**REQUIRED WORK:**
Return, without pictures, the lines from the start of the data through the one that contains "S.camera = cam".

**DATASET EXTRACT:**

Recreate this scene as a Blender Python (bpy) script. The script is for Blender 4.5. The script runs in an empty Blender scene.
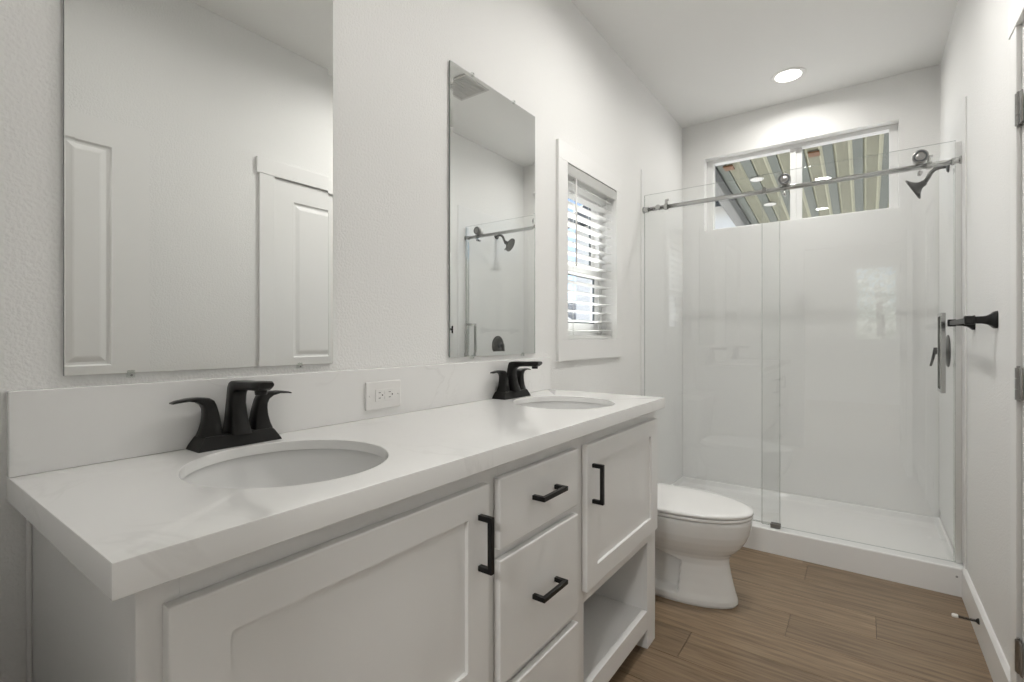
import bpy, bmesh, math, random
from mathutils import Vector, Matrix
random.seed(7)
S = bpy.context.scene
C = S.collection
PI = math.pi

# ------------------------------------------------------------------ camera, sky, sun, exposure
cam_d = bpy.data.cameras.new('camera'); cam = bpy.data.objects.new('camera', cam_d); C.objects.link(cam)
cam_d.sensor_width = 36.0; cam_d.sensor_fit = 'HORIZONTAL'
cam_d.lens = 487.81 / 1024 * 36.0
cam_d.shift_y = -3.6 / 1024
cam_d.clip_start = 0.02
cam.location = (1.1305, 0.0, 1.1406)
cam.rotation_euler = (PI / 2, 0, math.radians(35.866))
S.camera = cam

S.view_settings.view_transform = 'Standard'
S.view_settings.look = 'None'
S.view_settings.gamma = 1.0
S.view_settings.use_curve_mapping = False
S.view_settings.exposure = 0.24

world = bpy.data.worlds.new('sky'); S.world = world; world.use_nodes = True
wn = world.node_tree; wn.nodes.clear()
sky = wn.nodes.new('ShaderNodeTexSky'); sky.sky_type = 'NISHITA'
sky.sun_disc = False; sky.sun_elevation = math.radians(52); sky.sun_rotation = math.radians(100)
sky.air_density = 0.8; sky.dust_density = 0.8
bg = wn.nodes.new('ShaderNodeBackground'); bg.inputs['Strength'].default_value = 0.27
wo = wn.nodes.new('ShaderNodeOutputWorld')
hs = wn.nodes.new('ShaderNodeHueSaturation'); hs.inputs['Saturation'].default_value = 0.85
wn.links.new(sky.outputs[0], hs.inputs['Color']); wn.links.new(hs.outputs[0], bg.inputs[0]); wn.links.new(bg.outputs[0], wo.inputs[0])

sun_d = bpy.data.lights.new('sun', 'SUN'); sun_d.energy = 15.0; sun_d.angle = math.radians(1.0)
sun = bpy.data.objects.new('sun', sun_d); C.objects.link(sun)
sun.rotation_euler = Vector((0.60, -0.27, -0.755)).to_track_quat('-Z', 'Y').to_euler()

LAMP_W = 8.0          # each recessed ceiling lamp
BED_FILL_W = 45.0           # unseen bedroom lamp, added as fill

# ------------------------------------------------------------------ dimensions
W, D, H = 1.4897, 3.7863, 2.7419
YF = 0.02                        # inner face of the wall the camera stands in
CT = 0.9145                      # counter top height
VY0, VY1 = 0.1609, 1.8270        # counter ends
RY = 2.96                        # shower rail

# ------------------------------------------------------------------ materials
def nt(m): return m.node_tree.nodes, m.node_tree.links
def base(name, col, rough=0.5, metal=0.0, spec=0.5, coat=0.0):
    m = bpy.data.materials.new(name); m.use_nodes = True
    b = m.node_tree.nodes['Principled BSDF']
    b.inputs['Base Color'].default_value = (*col, 1); b.inputs['Roughness'].default_value = rough
    b.inputs['Metallic'].default_value = metal; b.inputs['Specular IOR Level'].default_value = spec
    b.inputs['Coat Weight'].default_value = coat
    return m
def add_bump(m, scale, strength, dist=0.002, detail=3, rough=0.5, stretch=None):
    n, l = nt(m)
    tc = n.new('ShaderNodeTexCoord'); no = n.new('ShaderNodeTexNoise'); bu = n.new('ShaderNodeBump')
    no.inputs['Scale'].default_value = scale; no.inputs['Detail'].default_value = detail; no.inputs['Roughness'].default_value = rough
    bu.inputs['Strength'].default_value = strength; bu.inputs['Distance'].default_value = dist
    if stretch:
        mp = n.new('ShaderNodeMapping'); mp.inputs['Scale'].default_value = stretch
        l.new(tc.outputs['Object'], mp.inputs[0]); l.new(mp.outputs[0], no.inputs['Vector'])
    else: l.new(tc.outputs['Object'], no.inputs['Vector'])
    l.new(no.outputs['Fac'], bu.inputs['Height']); l.new(bu.outputs[0], n['Principled BSDF'].inputs['Normal'])
    return m
def mottle(m, c1, c2, scale, detail=4, lo=0.35, hi=0.65, stretch=None):
    n, l = nt(m)
    tc = n.new('ShaderNodeTexCoord'); no = n.new('ShaderNodeTexNoise'); cr = n.new('ShaderNodeValToRGB')
    no.inputs['Scale'].default_value = scale; no.inputs['Detail'].default_value = detail
    cr.color_ramp.elements[0].position = lo; cr.color_ramp.elements[0].color = (*c1, 1)
    cr.color_ramp.elements[1].position = hi; cr.color_ramp.elements[1].color = (*c2, 1)
    if stretch:
        mp = n.new('ShaderNodeMapping'); mp.inputs['Scale'].default_value = stretch
        l.new(tc.outputs['Object'], mp.inputs[0]); l.new(mp.outputs[0], no.inputs['Vector'])
    else: l.new(tc.outputs['Object'], no.inputs['Vector'])
    l.new(no.outputs['Fac'], cr.inputs[0]); l.new(cr.outputs[0], n['Principled BSDF'].inputs['Base Color'])
    return m

M = {}
M['wall'] = add_bump(base('wall_paint', (.865, .862, .847), .6, spec=.35), 160, .42, .004, 2, .45)
M['ceil'] = add_bump(base('ceiling_paint', (.860, .856, .840), .75, spec=.25), 80, .15, .003)
M['trim'] = base('trim_paint', (.87, .866, .852), .38)
M['door'] = base('door_paint', (.87, .866, .852), .40)
M['cab'] = add_bump(base('cabinet_paint', (.855, .850, .836), .36), 60, .02, .001)
M['cabin'] = base('cabinet_inside', (.85, .845, .83), .5)
M['acryl'] = add_bump(base('shower_acrylic', (.85, .85, .84), .30, spec=.5), 9, .05, .006)
M['pan'] = base('shower_base_acrylic', (.86, .86, .85), .14)
M['porc'] = base('porcelain', (.84, .84, .825), .07, coat=.4)
M['sink'] = base('sink_porcelain', (.82, .82, .81), .09)
M['seat'] = base('seat_plastic', (.86, .855, .84), .16)
M['black'] = add_bump(base('matte_black_metal', (.016, .0155, .015), .36, .5), 300, .02, .0005)
M['bronze'] = base('dark_bronze', (.060, .058, .055), .28, .8)
M['chrome'] = base('chrome', (.50, .50, .49), .14, 1.0)
M['steel'] = base('brushed_nickel', (.33, .325, .315), .32, 1.0)
M['alu'] = base('aluminium_strip', (.80, .80, .79), .35, .85)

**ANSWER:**
Recreate this scene as a Blender Python (bpy) script. The script is for Blender 4.5. The script runs in an empty Blender scene.
import bpy, bmesh, math, random
from mathutils import Vector, Matrix
random.seed(7)
S = bpy.context.scene
C = S.collection
PI = math.pi

# ------------------------------------------------------------------ camera, sky, sun, exposure
cam_d = bpy.data.cameras.new('camera'); cam = bpy.data.objects.new('camera', cam_d); C.objects.link(cam)
cam_d.sensor_width = 36.0; cam_d.sensor_fit = 'HORIZONTAL'
cam_d.lens = 487.81 / 1024 * 36.0
cam_d.shift_y = -3.6 / 1024
cam_d.clip_start = 0.02
cam.location = (1.1305, 0.0, 1.1406)
cam.rotation_euler = (PI / 2, 0, math.radians(35.866))
S.camera = cam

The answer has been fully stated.